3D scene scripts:
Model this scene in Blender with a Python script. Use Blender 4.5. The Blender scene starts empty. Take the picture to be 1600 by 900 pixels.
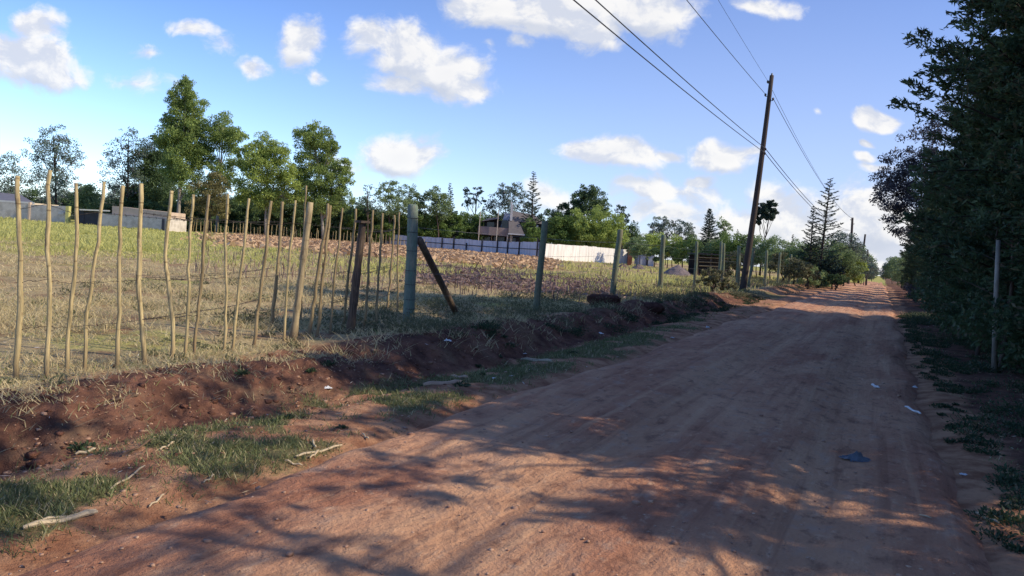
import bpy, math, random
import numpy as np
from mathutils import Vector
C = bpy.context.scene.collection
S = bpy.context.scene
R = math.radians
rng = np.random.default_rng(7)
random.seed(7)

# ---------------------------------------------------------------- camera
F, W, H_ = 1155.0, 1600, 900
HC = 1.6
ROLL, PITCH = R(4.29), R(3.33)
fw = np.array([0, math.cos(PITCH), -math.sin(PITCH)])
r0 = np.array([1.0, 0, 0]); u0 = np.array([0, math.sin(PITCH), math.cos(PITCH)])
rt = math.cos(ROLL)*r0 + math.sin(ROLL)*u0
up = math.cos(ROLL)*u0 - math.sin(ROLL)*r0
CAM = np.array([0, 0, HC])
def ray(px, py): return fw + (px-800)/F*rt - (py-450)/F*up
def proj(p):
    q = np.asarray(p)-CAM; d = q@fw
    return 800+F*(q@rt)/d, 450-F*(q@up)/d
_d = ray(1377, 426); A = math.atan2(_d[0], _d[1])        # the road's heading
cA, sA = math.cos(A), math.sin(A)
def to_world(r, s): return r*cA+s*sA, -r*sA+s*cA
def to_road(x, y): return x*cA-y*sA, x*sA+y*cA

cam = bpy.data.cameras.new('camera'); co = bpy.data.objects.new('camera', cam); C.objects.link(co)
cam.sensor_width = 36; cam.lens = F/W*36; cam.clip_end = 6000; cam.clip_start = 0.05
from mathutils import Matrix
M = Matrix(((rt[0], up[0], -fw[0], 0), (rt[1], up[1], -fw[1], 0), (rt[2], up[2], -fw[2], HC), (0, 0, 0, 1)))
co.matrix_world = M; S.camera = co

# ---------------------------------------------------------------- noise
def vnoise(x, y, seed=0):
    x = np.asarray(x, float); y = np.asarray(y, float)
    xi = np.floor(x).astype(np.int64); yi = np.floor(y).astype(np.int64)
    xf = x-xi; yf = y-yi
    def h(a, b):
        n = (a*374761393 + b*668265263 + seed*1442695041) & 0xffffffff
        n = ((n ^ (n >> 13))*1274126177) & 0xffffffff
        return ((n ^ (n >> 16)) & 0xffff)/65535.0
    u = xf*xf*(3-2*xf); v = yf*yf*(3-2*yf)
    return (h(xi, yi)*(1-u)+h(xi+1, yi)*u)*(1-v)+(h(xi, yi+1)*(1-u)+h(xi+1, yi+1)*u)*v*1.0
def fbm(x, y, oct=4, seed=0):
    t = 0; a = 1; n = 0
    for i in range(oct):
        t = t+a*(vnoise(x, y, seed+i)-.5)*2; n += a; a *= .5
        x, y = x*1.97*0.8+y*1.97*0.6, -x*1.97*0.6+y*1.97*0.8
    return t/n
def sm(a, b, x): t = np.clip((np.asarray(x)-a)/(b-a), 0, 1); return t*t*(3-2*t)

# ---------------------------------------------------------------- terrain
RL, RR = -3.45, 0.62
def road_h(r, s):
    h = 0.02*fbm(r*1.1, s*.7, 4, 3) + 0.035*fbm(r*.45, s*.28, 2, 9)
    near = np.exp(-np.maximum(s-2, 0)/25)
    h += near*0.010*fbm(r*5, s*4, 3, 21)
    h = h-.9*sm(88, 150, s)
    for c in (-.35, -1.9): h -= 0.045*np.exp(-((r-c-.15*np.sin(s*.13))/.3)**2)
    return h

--

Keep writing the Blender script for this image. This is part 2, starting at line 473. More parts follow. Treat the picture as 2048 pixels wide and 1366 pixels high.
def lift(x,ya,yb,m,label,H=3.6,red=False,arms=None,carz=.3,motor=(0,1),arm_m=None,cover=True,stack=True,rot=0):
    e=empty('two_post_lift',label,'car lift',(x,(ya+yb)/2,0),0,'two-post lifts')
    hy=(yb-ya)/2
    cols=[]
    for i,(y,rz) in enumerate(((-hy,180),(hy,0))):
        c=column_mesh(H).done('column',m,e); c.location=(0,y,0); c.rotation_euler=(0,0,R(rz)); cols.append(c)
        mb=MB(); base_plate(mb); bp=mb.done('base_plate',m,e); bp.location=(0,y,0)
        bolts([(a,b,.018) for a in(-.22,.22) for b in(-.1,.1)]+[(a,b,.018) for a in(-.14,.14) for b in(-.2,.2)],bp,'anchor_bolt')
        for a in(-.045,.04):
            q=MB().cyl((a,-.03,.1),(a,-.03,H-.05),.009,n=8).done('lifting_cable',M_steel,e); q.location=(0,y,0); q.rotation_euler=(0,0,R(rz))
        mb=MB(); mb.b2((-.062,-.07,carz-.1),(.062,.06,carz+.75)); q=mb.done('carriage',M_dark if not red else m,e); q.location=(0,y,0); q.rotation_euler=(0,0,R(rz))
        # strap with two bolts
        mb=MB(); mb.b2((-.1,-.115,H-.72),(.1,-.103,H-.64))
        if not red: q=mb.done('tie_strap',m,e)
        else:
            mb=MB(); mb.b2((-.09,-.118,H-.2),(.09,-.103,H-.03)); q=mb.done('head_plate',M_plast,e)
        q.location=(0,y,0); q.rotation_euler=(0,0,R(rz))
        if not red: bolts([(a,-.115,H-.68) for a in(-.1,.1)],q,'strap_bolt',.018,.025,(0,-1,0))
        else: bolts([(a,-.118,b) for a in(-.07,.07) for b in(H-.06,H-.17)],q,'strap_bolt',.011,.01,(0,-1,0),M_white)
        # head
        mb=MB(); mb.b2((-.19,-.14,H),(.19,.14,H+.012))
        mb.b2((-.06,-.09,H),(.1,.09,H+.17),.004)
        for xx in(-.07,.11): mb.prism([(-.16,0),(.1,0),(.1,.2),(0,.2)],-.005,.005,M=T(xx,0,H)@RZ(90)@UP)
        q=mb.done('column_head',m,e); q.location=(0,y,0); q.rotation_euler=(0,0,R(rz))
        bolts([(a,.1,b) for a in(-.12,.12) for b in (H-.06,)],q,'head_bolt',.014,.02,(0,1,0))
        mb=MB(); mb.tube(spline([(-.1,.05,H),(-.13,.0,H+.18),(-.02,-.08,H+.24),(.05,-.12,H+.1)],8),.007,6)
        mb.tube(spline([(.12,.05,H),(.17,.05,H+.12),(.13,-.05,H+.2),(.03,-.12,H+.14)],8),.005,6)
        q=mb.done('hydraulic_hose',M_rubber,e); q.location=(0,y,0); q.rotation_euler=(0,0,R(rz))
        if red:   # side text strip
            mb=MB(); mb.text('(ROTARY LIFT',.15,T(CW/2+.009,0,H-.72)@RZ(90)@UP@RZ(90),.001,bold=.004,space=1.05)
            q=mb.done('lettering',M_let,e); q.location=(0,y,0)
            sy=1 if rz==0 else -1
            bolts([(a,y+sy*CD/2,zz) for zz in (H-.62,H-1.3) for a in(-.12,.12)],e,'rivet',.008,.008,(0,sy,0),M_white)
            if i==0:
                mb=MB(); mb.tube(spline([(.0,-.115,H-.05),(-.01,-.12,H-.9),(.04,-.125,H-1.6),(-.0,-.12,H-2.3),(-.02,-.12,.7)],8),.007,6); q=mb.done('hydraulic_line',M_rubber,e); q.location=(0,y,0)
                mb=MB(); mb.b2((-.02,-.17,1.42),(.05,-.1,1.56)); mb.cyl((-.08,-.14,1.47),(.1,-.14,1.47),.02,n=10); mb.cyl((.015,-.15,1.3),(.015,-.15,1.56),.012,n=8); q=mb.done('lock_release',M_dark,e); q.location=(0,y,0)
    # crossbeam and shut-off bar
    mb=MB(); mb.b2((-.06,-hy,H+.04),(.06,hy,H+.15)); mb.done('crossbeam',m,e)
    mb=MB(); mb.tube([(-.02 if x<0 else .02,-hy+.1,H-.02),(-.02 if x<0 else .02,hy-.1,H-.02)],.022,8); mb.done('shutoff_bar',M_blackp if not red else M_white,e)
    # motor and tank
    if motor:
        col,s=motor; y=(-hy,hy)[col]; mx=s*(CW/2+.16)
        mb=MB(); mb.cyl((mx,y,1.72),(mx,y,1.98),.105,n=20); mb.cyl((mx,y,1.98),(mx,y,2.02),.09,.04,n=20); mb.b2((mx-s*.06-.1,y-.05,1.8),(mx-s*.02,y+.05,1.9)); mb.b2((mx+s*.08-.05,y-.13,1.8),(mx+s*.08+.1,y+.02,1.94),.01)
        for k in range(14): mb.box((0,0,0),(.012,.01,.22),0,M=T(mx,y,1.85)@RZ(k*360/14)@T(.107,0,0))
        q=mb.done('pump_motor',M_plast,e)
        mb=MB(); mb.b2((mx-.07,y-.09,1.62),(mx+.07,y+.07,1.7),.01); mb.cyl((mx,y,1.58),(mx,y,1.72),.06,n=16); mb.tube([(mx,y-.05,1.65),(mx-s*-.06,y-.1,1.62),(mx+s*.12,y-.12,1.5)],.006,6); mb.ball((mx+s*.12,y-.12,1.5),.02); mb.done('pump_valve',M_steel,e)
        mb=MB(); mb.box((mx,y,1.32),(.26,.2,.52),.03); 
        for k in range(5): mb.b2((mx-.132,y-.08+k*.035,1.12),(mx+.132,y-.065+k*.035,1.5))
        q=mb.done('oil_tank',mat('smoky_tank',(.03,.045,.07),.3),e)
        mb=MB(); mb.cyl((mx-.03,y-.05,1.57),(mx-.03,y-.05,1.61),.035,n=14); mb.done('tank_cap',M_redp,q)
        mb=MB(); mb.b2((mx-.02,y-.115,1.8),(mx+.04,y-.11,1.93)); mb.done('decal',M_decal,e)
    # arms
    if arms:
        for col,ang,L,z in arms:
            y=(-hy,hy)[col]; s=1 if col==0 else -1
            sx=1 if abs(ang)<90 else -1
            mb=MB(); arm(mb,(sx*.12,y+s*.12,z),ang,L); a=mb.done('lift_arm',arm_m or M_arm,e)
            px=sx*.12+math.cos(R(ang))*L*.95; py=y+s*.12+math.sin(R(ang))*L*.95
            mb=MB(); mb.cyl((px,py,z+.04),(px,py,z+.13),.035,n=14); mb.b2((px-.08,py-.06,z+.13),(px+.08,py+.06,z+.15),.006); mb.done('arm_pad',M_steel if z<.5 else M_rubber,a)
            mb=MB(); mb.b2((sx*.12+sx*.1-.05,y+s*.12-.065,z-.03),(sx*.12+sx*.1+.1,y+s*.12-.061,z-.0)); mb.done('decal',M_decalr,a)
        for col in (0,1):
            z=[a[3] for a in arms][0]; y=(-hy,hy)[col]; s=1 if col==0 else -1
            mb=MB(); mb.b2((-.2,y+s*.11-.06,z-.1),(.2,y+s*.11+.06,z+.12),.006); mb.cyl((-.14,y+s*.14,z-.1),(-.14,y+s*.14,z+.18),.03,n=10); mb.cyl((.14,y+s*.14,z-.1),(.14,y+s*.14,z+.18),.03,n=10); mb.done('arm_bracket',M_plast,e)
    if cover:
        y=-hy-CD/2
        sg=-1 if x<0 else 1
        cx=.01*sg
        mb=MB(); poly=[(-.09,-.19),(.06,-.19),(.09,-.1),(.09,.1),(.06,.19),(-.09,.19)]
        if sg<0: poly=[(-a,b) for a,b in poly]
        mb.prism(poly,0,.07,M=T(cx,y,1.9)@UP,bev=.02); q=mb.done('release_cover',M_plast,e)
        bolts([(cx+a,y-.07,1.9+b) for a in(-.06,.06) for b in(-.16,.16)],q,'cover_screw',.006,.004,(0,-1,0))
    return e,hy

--

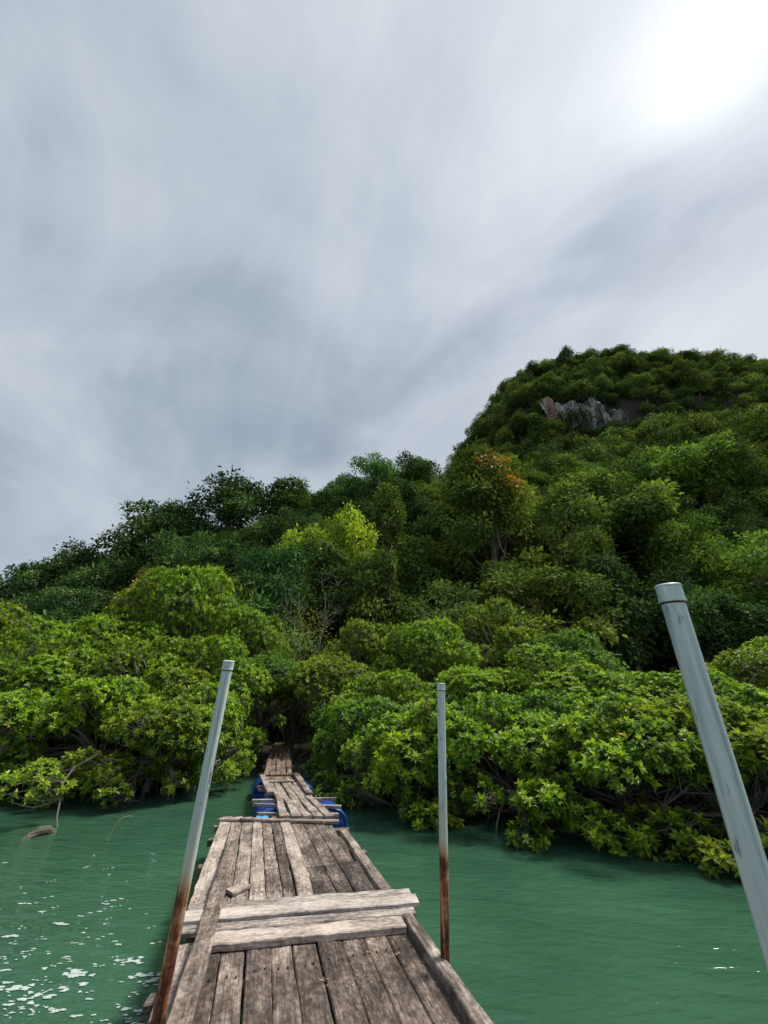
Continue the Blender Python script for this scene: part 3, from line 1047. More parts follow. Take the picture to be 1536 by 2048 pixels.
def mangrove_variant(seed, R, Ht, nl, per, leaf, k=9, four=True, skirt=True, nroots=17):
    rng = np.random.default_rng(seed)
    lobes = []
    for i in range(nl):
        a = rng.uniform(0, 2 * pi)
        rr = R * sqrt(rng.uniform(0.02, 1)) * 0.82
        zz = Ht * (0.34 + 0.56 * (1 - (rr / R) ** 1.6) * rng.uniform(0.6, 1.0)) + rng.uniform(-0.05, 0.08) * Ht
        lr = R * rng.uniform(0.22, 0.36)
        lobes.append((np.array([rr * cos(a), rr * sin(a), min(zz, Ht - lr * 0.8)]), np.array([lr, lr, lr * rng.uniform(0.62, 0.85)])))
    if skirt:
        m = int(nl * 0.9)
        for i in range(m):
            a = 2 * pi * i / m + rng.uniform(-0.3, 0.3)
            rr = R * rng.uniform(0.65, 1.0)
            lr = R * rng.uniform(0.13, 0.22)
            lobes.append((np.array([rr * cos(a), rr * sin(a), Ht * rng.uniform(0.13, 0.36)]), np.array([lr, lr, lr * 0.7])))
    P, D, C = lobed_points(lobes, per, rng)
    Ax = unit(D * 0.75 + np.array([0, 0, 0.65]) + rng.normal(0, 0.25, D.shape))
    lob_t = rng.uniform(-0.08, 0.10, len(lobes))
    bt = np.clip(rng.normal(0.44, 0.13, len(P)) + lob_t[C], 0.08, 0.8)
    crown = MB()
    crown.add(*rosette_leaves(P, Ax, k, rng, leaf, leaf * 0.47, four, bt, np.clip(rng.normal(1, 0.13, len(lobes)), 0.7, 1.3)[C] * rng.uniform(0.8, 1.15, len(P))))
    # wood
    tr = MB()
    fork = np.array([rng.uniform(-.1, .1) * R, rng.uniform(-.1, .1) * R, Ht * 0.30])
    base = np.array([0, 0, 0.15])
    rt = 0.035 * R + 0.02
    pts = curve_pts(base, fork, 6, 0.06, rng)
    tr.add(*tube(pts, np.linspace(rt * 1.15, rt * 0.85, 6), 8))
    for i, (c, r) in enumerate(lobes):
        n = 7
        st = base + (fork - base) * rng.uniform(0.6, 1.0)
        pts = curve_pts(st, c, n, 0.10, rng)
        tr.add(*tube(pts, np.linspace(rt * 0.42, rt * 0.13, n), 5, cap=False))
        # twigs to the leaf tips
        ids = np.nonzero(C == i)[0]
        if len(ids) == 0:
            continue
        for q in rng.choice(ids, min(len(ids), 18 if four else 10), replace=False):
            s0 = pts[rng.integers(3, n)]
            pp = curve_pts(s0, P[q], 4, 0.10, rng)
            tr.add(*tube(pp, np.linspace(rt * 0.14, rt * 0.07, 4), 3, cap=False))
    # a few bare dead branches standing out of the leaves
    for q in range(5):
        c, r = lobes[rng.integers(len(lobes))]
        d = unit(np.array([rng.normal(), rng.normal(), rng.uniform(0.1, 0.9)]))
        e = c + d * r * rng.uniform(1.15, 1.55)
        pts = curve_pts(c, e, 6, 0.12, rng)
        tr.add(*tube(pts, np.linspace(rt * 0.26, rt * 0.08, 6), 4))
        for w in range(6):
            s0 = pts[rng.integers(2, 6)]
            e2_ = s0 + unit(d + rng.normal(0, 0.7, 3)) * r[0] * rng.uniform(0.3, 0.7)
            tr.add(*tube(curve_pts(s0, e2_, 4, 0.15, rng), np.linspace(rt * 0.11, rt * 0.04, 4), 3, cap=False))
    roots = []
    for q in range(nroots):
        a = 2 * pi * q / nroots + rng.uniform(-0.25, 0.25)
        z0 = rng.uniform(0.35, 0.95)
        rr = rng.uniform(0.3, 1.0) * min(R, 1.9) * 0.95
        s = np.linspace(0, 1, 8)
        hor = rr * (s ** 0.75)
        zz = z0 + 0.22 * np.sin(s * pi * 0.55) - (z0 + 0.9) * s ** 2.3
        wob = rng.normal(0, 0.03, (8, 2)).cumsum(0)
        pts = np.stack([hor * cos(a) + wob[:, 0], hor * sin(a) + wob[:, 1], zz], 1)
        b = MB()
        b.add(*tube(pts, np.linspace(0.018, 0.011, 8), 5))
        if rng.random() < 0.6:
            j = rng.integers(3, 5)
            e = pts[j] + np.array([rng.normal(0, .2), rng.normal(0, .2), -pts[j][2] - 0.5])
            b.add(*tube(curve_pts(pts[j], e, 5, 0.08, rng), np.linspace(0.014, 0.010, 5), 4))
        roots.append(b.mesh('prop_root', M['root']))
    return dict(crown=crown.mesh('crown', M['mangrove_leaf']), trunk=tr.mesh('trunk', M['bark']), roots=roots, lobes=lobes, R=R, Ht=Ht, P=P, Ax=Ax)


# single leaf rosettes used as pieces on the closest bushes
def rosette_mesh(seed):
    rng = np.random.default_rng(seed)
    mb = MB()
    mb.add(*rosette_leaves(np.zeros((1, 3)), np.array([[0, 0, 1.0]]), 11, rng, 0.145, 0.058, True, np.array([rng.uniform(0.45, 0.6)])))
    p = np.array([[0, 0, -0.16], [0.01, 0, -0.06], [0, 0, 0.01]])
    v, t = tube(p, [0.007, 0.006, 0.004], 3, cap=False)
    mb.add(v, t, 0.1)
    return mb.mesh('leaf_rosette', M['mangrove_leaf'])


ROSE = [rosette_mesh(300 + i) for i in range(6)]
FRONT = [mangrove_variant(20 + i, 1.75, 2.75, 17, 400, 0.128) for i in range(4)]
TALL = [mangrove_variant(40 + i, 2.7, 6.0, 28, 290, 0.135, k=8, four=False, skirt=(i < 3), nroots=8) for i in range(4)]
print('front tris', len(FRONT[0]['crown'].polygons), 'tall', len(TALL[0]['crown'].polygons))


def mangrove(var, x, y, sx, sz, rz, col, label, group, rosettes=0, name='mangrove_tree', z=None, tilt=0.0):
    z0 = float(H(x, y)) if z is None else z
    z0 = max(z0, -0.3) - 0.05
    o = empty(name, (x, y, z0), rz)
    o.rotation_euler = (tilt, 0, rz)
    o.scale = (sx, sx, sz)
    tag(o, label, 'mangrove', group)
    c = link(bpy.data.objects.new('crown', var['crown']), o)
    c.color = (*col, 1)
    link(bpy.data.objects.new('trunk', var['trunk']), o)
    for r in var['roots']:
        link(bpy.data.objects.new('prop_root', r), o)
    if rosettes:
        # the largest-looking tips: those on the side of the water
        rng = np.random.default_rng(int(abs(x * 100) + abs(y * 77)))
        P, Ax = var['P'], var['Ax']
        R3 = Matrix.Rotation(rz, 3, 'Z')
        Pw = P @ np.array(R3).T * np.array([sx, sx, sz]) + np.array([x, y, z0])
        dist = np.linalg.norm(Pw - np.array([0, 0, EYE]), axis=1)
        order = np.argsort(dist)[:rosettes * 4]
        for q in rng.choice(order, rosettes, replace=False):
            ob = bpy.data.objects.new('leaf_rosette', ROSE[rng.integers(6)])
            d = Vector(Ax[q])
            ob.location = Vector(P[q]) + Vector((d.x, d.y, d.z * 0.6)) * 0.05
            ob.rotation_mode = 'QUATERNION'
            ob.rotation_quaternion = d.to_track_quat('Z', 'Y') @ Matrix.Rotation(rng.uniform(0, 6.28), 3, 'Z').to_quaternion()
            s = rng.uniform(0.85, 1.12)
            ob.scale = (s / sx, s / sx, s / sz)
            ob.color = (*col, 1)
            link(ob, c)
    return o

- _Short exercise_
Omit the pictures. Extract exactly the lines that begin with the one holding "Model this scene" and end with the one holding "def to_road(x, y): return", inclusive.

- _Task result_
Model this scene in Blender with a Python script. Use Blender 4.5. The Blender scene starts empty. Take the picture to be 1600 by 900 pixels.
import bpy, math, random
import numpy as np
from mathutils import Vector
C = bpy.context.scene.collection
S = bpy.context.scene
R = math.radians
rng = np.random.default_rng(7)
random.seed(7)

# ---------------------------------------------------------------- camera
F, W, H_ = 1155.0, 1600, 900
HC = 1.6
ROLL, PITCH = R(4.29), R(3.33)
fw = np.array([0, math.cos(PITCH), -math.sin(PITCH)])
r0 = np.array([1.0, 0, 0]); u0 = np.array([0, math.sin(PITCH), math.cos(PITCH)])
rt = math.cos(ROLL)*r0 + math.sin(ROLL)*u0
up = math.cos(ROLL)*u0 - math.sin(ROLL)*r0
CAM = np.array([0, 0, HC])
def ray(px, py): return fw + (px-800)/F*rt - (py-450)/F*up
def proj(p):
    q = np.asarray(p)-CAM; d = q@fw
    return 800+F*(q@rt)/d, 450-F*(q@up)/d
_d = ray(1377, 426); A = math.atan2(_d[0], _d[1])        # the road's heading
cA, sA = math.cos(A), math.sin(A)
def to_world(r, s): return r*cA+s*sA, -r*sA+s*cA
def to_road(x, y): return x*cA-y*sA, x*sA+y*cA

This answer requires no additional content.